Shearer’s early musical experiences were as a singer; the majority of his works are for the voice or voices, with a later emphasis on opera. With his first wife, pianist Barbara Shearer (1936–2005), Shearer's performances included art songs, some of which were his own. He studied at the University of California at Berkeley, where he earned a Ph.D. in 1972, and at the Mozarteum in Salzburg, Austria where he received diplomas in concert singing and opera. He taught voice in Special Programs at the University of California at Berkeley.[1] Among his composition teachers were Fred Lerdahl, Seymour Shifrin, Andrew Imbrie and Max Deutsch, with whom he studied in Paris. He has received awards in music, including the Rome Prize Fellowship, the Aaron Copland Award, the Sylvia Goldstein Award, a Charles Ives Scholarship, residencies at the MacDowell Colony, and grants from the National Endowment for the Arts.
When asked about his musical style in the discussion preceding the 2009 premiere of his opera The Dawn Makers, Shearer answered that it varies according to the demands of the medium.

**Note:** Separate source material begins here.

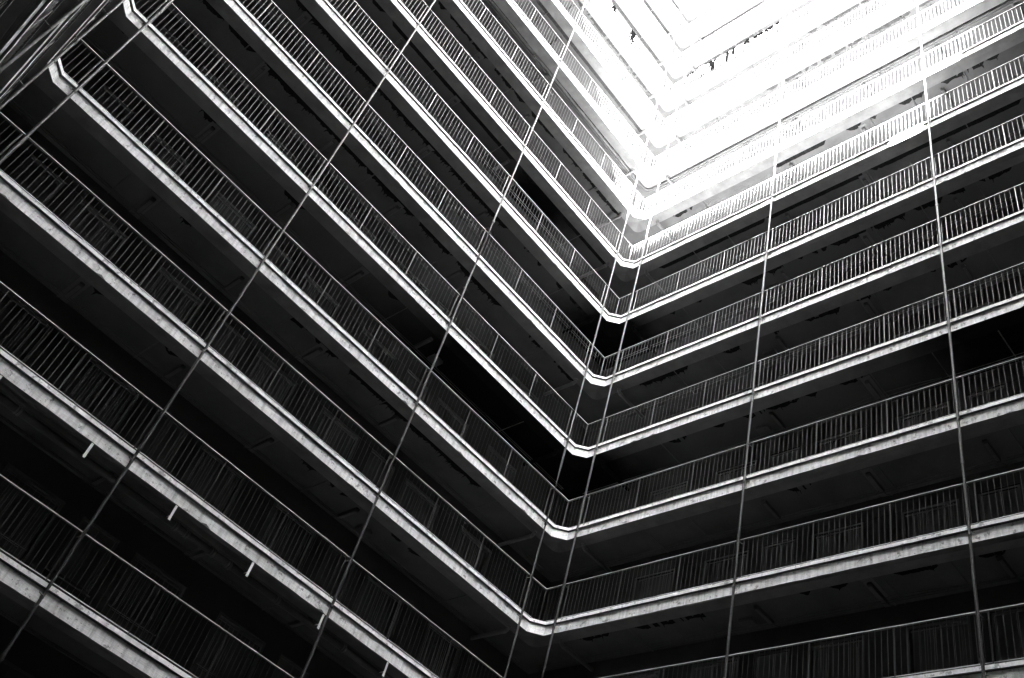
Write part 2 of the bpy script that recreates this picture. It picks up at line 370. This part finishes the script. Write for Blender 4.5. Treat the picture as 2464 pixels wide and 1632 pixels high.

Critics also describe it variously. The Harvard Biographical Dictionary of Music observes that Shearer’s music, "though it recalls postwar serialism in its rhythms and textures, relies on traditional counterpoint and on tonal centers."[2] Its lyric quality is frequently cited: Jeff Rosenfeld, reviewing Shearer’s Outbound Passenger, found the music "tuneful and harmonious;"[3] and of Shearer’s cantata King Midas, critic Robert Commanday wrote, ‘The singing lines are fluid and supple, animated, alive; the harmony and scoring for a quintet of instruments and percussion battery (two players), rich but delicately so."[4] In the British periodical Opera, Allan Ulrich wrote that the score of Shearer’s chamber opera The Dawn Makers has "genuine personality. The hour-long opera abounds in extended ariosos and bravura outbursts and unfurls in a conservative idiom, spiced with dissonances which neatly evade the neo-Romantic pitfalls that prevail in American opera circles."[5] Of the same work, Thomas Busse wrote in San Francisco Classical Voice, "The music’s greatest strength was its singability, attributable to the composer’s being a vocalist himself. I would describe Shearer’s eclectic style as more declamatory than lyrical."[6] Of Shearer's opera Middlemarch in Spring[7] Janos Gereben wrote in the San Francisco Examiner, "Shearer's music is pleasantly dissonant, with a sound that sticks in the ears and memory. It's ambiguous music, seemingly wondering [sic] between keys, but landing securely each time."[8]